また「軍事作戦は成功しているか」という質問に対し
▽「非常に成功」▽「おおむね成功」と答えた人は、合わせて68%だった一方
▽「どちらかといえば失敗」は12%
▽「完全に失敗」は5%となり、
情報統制が強まる中でも「失敗」と答えた人が合わせて17%に上りました。

ゼレンスキー大統領 製鉄所から市民の避難開始と明らかに

ウクライナのゼレンスキー大統領は、1日、自身のツイッターで、東部の要衝マリウポリのアゾフスターリ製鉄所から市民の避難が始まったことを明らかにしました。
第1陣のおよそ100人がすでに出発し、2日、南東部のザポリージャでウクライナ側の担当者と合流する予定だということです。

ロシア国防省「プーチン大統領主導 市民80人が解放された」

ロシア国防省は1日「プーチン大統領の主導によって、ウクライナの民族主義者に拘束されていた女性や子どもを含む市民80人が、マリウポリにあるアゾフスターリ製鉄所の敷地内から解放された」と発表しました。

また、安全に避難させるための人道回廊を開設し、全員を同じドネツク州内の東部にある村に移したとしたうえで、ウクライナ側に行くことを希望する人は国連や赤十字国際委員会に引き渡されたとしています。

赤十字国際委員会 “国連と協力しながら避難進めている”

ICRC=赤十字国際委員会はNHKの取材に対し、国連などと協力しながら、マリウポリから市民を避難させるための活動が進められていることを明らかにしました。
およそ230キロを車列で移動し、現地時間30日の朝、製鉄所に到着したということです。

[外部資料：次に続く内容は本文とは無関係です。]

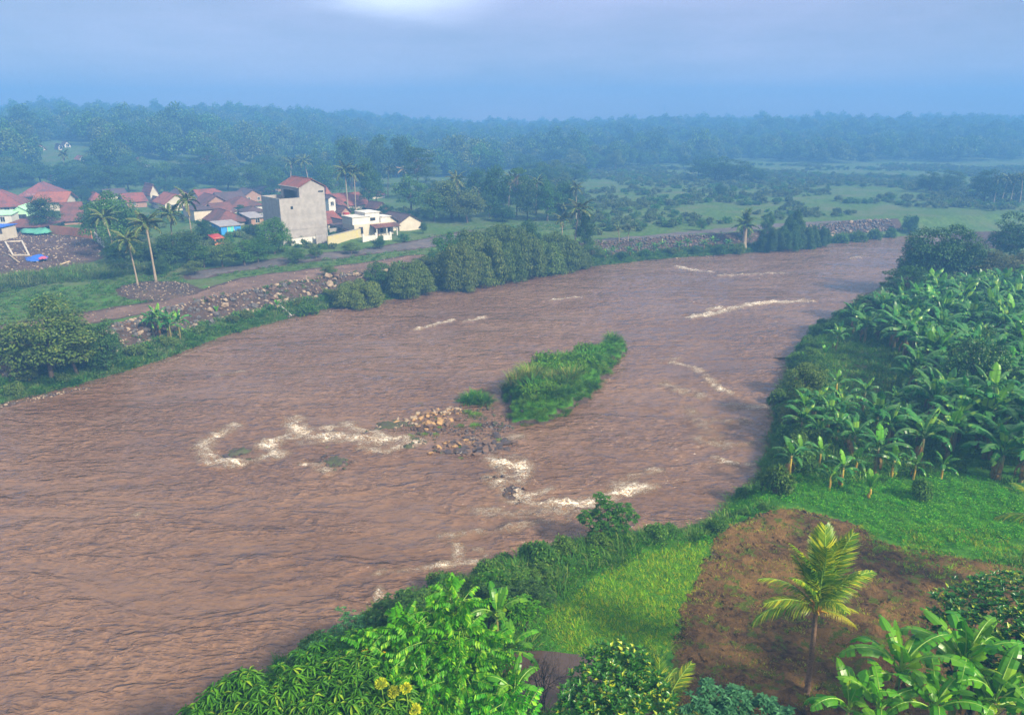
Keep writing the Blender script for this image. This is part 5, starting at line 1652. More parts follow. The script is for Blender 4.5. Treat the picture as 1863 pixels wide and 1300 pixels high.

ただ、安全上の理由から、現時点では詳細について明らかにできないとしています。

国連報道官「製鉄所の市民の避難 いまも続いている」

ウクライナ国内にいる国連の人道問題調整事務所の報道官は1日、NHKの取材に対し「マリウポリの製鉄所に取り残されていた市民の避難は30日から始まり、いまも続いている。避難を継続して進め市民の安全を守るために、詳しいことは明らかにできない」と話し、国連や赤十字国際委員会とウクライナ、ロシアの当局が連絡をとりながら、マリウポリの製鉄所からの市民の避難を進めていることを明らかにしました。